Mr Clarke's supporters claim he will fight to win, whatever the rules. They have been buoyed by more than 1,000 messages of support on the new Clarke website within 48 hours of his campaign launch.

The former chancellor has brushed aside suggestions that, at 65, he is too old to take on the leadership - although if he won a general election, he would be the oldest Prime Minister since Alec Douglas-Home, 40 years ago. In 2001, Mr Clarke topped the poll among Tory MPs, but was heavily defeated by Iain Duncan Smith in a ballot of the party's membership. His supporters claim he can win, even under the 2001 rules.

The Clarke bandwagon was given a further push yesterday by Lord Patten, the former party chairman who engineered the last Tory election victory, in 1992. He told the BBC: "There are two questions - who would Mr Blair and Mr Brown least like to be leader of the Conservative Party? Secondly, who would the electorate most like to lead the Conservative Party? There is only one answer ... Ken Clarke."

Mr Clarke's third attempt at the leadership was launched with a professionalism and a degree of planning that confounded those who thought he was too disorganised to run a proper campaign. His team set up an interview with the Daily Mail, which backed Mr Clarke in 2001 despite disagreeing over Europe. It also arranged a photocall outside the Commons with seven MPs who are backing Mr Clarke, including the former Home Office minister Ann Widdecombe and Tim Yeo, a member of the Shadow Cabinet.

Ten volunteer workers moved into the Clarke campaign headquarters and set up the website. Supporters have been asked to email the site if they agree with the proposition that "it's time for the Conservative Party to win again, and Ken Clarke is the man to lead us to victory".

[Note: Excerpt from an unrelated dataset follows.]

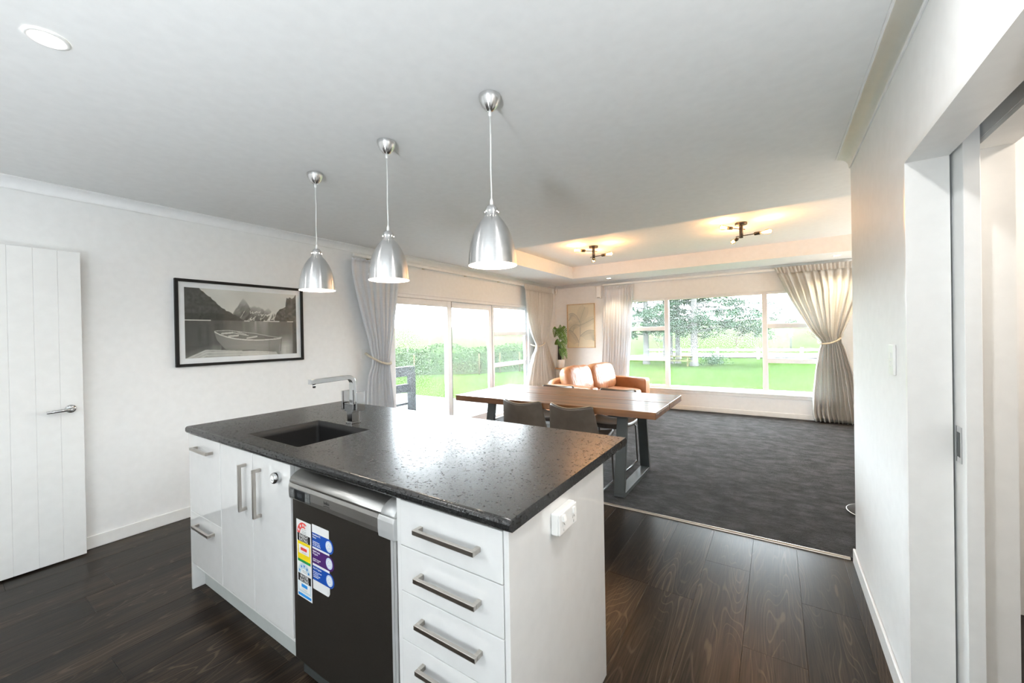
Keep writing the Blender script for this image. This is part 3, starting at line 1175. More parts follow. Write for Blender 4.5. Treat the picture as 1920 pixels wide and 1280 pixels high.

Opponents say Mr Clarke cannot put up a credible challenge to the frontrunner, David Davis. He was backed by 59 MPs in the final ballot in 2001, but 24 are no longer MPs or have backed rival candidates.

Out of 68 MPs who have declared themselves so far, 29 back Mr Davis, 12 are for David Cameron, 10 for Mr Clarke, eight for Liam Fox, five for Sir Malcolm Rifkind, and four for David Willetts.